The story printed this weekend is called Fake Online Locksmiths May Be Out to Pick Your Pocket, Too, and tells about how legitimate local locksmiths have been locked out of the search results because of fake, call-center-based locksmiths that are hacked into Google’s local results.

Basically, it works like this – if you are looking for a local locksmith, your phone call will end up going to a call center, where you are potentially going to be sent a “poorly trained subcontractor” to charge you more money than what you were quoted on the phone.  Finally, once the locksmith arrives on the scene of you locked out of your car or house, you’ll find that you will be paying three or four times more than what you were told over the phone.

The goal of lead gens is to wrest as much money as possible from every customer, according to lawsuits. The typical approach is for a phone representative to offer an estimate in the range of $35 to $90. On site, the subcontractor demands three or four times that sum, often claiming that the work was more complicated than expected. Most consumers simply blanch and pay up, in part because they are eager to get into their homes or cars.

It looks like, according to what the New York Times uncovered, these locksmiths are often not based in local area, but they will set up fake locations within Google Maps to trick the algorithm into thinking that that locksmith company is actually local.  You can find these companies in all metro areas, but all of the phone calls will usually go to a single center that isn’t located in that metro region.

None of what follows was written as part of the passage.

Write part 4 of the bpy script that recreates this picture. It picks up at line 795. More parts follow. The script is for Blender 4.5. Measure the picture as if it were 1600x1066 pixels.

According to a Google spokesperson, they company worked hard to check bad actors and remove them from listings that violated their policies as soon as possible.

Although it’s been five years, there isn’t much that’s changed in terms of this issue in the local results at Google.  It’s pretty difficult for Google to manually remove all of the fake listing.  The other problem is that, for every fake listing that they take down, several more pop up.